People's Republic of Hungary - Economy

Economy

Further information: Eastern Bloc economies

As a member of the Eastern Bloc, initially, Hungary was shaped by various directives of Joseph Stalin that served to undermine Western institutional characteristics of market economies, democratic governance (dubbed "bourgeois democracy" in Soviet parlance), and the rule of law subduing discretional intervention by the state. The Soviets modeled economies in the rest of the Eastern Bloc, such as Hungary, along Soviet command economy lines. Economic activity was governed by Five Year Plans, divided into monthly segments, with government planners frequently attempting to meet plan targets regardless of whether a market existed for the goods being produced.

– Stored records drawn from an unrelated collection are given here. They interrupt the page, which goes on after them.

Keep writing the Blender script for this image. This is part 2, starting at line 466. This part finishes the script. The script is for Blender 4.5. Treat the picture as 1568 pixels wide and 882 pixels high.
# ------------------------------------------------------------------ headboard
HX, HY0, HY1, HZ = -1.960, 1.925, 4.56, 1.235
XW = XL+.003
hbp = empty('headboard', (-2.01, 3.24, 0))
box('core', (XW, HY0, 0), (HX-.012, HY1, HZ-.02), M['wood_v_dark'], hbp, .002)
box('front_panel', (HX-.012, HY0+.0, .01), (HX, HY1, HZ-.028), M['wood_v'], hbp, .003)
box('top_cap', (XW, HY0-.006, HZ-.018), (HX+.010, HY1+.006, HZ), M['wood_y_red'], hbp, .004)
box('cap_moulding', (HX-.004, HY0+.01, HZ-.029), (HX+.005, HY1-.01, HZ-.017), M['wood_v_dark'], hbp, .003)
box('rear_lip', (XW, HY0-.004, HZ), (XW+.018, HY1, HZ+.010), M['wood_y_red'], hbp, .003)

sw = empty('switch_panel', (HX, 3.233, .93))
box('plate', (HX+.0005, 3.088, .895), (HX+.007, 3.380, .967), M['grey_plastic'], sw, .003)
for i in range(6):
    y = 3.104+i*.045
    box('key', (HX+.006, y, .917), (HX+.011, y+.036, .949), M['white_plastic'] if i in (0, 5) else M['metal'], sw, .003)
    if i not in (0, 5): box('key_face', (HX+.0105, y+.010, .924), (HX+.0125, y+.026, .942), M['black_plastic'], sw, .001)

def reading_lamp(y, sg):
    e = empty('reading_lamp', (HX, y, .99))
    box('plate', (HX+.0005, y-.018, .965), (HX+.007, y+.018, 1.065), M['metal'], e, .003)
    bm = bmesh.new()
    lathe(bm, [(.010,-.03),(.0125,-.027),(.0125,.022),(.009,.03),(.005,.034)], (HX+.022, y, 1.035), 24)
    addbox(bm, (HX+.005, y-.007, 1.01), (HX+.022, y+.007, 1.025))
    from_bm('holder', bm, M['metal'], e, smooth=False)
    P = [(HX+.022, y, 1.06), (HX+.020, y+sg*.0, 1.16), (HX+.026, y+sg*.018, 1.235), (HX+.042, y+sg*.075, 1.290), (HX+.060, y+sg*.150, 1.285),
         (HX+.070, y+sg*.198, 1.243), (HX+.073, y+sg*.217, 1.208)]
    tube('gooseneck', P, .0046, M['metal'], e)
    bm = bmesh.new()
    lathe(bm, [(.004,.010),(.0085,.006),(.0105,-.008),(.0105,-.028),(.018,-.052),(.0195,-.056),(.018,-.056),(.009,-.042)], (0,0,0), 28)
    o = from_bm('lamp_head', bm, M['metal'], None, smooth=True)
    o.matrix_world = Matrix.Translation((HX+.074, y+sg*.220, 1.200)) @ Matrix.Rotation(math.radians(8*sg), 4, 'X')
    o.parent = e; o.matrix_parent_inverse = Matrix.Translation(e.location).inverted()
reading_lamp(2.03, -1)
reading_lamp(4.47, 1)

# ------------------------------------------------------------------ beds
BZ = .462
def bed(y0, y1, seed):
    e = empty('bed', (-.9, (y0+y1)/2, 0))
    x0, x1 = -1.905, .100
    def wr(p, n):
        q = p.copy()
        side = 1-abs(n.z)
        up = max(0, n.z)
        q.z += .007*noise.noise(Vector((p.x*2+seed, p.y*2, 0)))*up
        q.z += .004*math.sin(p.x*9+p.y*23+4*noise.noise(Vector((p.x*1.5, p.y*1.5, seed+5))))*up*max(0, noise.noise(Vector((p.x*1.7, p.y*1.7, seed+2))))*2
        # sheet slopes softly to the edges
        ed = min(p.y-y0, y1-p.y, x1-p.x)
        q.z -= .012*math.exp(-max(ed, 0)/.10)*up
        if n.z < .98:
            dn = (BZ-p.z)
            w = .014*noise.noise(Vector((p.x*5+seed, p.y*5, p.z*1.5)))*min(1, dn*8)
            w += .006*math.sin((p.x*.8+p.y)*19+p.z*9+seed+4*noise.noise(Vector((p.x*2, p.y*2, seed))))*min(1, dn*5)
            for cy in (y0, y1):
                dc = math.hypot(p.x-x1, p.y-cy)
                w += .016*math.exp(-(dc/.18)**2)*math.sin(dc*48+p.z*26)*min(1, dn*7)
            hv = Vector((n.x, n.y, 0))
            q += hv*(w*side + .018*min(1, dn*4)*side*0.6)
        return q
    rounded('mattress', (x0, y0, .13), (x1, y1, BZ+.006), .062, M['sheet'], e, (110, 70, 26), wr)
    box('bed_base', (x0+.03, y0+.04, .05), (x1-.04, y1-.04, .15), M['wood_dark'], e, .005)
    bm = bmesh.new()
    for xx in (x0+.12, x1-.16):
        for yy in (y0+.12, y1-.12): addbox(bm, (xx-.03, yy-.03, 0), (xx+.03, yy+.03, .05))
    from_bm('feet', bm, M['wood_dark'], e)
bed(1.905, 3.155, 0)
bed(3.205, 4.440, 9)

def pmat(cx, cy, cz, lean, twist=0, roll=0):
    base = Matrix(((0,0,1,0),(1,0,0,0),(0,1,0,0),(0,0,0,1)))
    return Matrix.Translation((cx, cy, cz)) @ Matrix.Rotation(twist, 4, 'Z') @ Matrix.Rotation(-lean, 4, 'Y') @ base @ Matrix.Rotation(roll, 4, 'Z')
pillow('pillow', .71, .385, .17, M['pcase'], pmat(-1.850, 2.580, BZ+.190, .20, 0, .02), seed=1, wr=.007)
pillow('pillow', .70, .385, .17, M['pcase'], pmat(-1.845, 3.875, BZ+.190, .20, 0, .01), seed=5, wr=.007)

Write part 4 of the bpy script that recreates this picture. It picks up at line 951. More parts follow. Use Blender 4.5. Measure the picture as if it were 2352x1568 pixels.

Producer goods were favored over consumer goods, causing consumer goods to be lacking in quantity and quality in the shortage economies that resulted. Overall, the inefficiency of systems without competition or market-clearing prices became costly and unsustainable, especially with the increasing complexity of world economics. Meanwhile, other Western European nations experienced increased economic growth in the Wirtschaftswunder ("economic miracle"), Trente Glorieuses ("thirty glorious years"), and the post-World War II boom.

While most western European economies essentially began to approach the per capita Gross Domestic Product levels of the United States, Hungary's did not, with its per capita GDPs falling significantly below their comparable western European counterparts:

Per Capita GDP (1990 $) 1938 1990
Austria $1,800 $19,200
Czechoslovak Socialist Republic $1,800 $3,100
Finland $1,800 $26,100
Italy $1,300 $16,800
People's Republic of Hungary $1,100 $2,800
People's Republic of Poland $1,000 $1,700
Spain $900 $10,900

The per capita GDP figures are similar when calculated on PPP basis:

Per Capita GDP (1990 $) 1950 1973 1990
Austria $3,706 $11,235 $16,881
Italy $3,502 $10,643 $16,320
Czechoslovak Socialist Republic $3,501 $7,041 $8,895(Czech)/
$7,762(Slovakia)
Soviet Union $2,834 $6,058 $6,871
People's Republic of Hungary $2,480 $5,596 $6,471
Spain $2,397 $8,739 $12,210

Housing shortages also emerged. The near-total emphasis on large low quality prefabricated apartment blocks, such as Hungarian Panelház, was a common feature of Eastern Bloc cities in the 1970s and 1980s. Even by the late 1980s, sanitary conditions were generally far from adequate. Only 60% of Hungarian housing had adequate sanitation by 1984, with only 36.1% of housing having piped water.